Stated goal — Wherever a line in the data below holds "picture", copy that line.

Material provided —

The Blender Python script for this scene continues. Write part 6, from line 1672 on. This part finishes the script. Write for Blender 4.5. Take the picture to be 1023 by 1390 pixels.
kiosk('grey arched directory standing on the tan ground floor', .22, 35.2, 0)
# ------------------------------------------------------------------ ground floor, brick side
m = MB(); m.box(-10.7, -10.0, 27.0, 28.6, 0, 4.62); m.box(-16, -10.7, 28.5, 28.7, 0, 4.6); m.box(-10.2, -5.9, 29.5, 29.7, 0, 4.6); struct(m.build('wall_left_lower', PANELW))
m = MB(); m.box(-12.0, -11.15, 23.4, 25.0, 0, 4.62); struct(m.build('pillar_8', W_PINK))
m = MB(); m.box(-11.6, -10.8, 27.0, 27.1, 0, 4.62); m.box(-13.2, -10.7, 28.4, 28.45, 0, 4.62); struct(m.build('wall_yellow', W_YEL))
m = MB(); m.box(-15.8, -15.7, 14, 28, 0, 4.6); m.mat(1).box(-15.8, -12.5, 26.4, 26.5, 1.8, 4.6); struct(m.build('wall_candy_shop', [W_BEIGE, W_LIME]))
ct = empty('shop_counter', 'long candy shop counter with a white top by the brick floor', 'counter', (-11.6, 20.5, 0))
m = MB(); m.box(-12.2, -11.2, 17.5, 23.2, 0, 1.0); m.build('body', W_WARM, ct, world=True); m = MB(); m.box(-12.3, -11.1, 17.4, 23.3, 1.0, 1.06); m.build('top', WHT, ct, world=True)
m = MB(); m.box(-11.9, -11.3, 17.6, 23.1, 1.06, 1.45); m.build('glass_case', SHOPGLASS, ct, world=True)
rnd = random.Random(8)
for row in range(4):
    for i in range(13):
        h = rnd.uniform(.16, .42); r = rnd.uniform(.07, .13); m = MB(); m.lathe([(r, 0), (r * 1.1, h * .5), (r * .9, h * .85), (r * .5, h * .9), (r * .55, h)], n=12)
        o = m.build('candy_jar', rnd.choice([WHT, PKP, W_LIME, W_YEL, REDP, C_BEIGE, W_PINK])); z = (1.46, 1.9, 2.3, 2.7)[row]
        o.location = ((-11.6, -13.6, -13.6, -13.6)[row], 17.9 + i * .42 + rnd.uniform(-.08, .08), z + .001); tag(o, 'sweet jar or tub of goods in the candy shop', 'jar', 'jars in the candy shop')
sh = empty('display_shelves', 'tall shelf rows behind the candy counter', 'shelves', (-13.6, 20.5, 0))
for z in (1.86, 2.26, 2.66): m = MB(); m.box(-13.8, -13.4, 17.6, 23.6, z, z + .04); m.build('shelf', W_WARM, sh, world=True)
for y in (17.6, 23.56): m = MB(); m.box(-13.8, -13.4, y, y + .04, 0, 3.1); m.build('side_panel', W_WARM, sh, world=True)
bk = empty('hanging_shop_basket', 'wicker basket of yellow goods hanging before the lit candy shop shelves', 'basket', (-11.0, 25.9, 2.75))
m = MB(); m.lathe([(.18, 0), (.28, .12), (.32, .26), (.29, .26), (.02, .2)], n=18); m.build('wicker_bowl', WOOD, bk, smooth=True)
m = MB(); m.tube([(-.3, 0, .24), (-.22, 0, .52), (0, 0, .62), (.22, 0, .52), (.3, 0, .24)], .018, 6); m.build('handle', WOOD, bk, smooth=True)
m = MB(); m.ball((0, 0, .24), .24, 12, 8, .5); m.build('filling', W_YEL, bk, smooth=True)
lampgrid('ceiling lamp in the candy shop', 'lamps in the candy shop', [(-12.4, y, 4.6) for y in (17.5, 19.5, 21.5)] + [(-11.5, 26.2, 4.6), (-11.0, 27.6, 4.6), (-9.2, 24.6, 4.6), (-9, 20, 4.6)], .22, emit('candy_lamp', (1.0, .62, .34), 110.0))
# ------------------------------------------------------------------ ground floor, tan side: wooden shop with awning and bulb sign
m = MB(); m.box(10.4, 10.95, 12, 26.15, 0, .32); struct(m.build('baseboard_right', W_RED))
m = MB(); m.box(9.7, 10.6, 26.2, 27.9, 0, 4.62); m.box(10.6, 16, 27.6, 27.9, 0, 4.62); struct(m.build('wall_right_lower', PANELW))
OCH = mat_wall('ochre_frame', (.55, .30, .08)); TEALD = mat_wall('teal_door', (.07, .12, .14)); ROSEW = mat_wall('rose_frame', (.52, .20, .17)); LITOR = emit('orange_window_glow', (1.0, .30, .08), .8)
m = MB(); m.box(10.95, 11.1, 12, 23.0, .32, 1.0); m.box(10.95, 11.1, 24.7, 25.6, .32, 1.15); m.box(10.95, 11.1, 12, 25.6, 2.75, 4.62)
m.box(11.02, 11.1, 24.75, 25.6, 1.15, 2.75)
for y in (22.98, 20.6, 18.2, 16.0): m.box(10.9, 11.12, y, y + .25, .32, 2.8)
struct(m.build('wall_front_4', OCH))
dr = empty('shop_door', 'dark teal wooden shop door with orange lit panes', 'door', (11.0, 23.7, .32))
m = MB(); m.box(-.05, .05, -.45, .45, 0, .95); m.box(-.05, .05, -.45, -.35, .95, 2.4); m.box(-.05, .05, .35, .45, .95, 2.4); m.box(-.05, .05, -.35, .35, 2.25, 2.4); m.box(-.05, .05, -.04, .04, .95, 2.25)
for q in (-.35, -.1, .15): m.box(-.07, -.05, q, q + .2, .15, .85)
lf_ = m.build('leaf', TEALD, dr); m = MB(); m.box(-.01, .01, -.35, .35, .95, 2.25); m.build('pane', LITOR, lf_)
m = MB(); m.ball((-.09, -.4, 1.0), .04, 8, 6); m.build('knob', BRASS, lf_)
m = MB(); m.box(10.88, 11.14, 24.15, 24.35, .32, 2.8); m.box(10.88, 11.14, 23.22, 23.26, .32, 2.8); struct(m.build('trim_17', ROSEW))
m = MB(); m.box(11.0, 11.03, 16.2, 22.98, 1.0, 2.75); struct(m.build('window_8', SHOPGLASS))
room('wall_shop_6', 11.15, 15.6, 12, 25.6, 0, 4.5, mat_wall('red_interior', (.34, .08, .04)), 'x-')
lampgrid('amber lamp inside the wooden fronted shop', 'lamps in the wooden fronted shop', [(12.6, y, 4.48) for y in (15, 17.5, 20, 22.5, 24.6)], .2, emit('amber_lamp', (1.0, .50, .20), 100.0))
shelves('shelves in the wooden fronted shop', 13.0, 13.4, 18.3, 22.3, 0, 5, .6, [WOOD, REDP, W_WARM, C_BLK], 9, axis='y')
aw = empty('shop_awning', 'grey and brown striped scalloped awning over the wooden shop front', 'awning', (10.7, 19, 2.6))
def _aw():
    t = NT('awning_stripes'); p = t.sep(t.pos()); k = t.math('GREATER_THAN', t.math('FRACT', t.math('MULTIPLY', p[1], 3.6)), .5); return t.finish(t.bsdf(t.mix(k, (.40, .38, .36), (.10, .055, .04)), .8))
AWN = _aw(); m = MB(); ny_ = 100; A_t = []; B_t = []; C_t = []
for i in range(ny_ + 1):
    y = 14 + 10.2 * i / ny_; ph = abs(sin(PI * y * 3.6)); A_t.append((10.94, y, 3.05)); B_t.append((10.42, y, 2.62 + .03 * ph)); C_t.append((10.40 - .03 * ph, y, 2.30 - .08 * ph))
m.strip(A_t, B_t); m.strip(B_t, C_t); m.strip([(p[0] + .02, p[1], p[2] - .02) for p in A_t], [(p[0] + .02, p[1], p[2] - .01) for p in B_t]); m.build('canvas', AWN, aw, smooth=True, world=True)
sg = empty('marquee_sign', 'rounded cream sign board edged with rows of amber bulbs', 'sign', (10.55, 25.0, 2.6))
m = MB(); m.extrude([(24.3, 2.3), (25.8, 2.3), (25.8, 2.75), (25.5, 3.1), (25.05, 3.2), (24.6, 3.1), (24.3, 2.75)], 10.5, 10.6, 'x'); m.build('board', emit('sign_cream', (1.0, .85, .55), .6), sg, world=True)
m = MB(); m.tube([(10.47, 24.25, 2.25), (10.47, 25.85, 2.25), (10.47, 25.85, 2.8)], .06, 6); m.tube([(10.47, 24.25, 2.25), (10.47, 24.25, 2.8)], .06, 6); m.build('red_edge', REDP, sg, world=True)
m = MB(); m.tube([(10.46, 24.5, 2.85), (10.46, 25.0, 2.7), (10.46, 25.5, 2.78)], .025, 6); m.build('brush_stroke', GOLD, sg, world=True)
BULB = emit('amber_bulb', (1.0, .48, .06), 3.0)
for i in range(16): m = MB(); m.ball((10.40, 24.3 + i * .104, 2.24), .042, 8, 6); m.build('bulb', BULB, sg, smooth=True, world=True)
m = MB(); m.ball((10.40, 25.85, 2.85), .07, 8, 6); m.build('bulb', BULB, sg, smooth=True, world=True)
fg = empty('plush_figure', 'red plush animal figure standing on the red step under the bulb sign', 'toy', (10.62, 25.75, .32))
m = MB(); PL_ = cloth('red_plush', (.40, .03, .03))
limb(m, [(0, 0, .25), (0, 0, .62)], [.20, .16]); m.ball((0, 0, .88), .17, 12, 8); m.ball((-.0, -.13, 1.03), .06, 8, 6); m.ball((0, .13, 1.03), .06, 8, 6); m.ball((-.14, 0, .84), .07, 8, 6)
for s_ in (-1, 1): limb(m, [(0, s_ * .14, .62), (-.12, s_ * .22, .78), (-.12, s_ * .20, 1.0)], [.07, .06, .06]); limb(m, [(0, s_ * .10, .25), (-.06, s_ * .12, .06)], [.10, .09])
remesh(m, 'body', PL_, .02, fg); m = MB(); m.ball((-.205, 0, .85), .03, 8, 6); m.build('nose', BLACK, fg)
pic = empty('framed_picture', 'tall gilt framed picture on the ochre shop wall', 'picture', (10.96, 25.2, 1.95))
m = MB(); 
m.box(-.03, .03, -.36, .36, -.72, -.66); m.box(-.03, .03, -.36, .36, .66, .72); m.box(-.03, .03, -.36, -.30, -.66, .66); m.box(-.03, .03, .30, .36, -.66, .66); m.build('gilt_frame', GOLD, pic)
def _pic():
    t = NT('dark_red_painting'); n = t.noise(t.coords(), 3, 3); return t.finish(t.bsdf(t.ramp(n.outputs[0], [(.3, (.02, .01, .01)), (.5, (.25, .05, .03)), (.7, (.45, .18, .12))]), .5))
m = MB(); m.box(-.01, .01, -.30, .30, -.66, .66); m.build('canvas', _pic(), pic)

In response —
The Blender Python script for this scene continues. Write part 6, from line 1672 on. This part finishes the script. Write for Blender 4.5. Take the picture to be 1023 by 1390 pixels.
pic = empty('framed_picture', 'tall gilt framed picture on the ochre shop wall', 'picture', (10.96, 25.2, 1.95))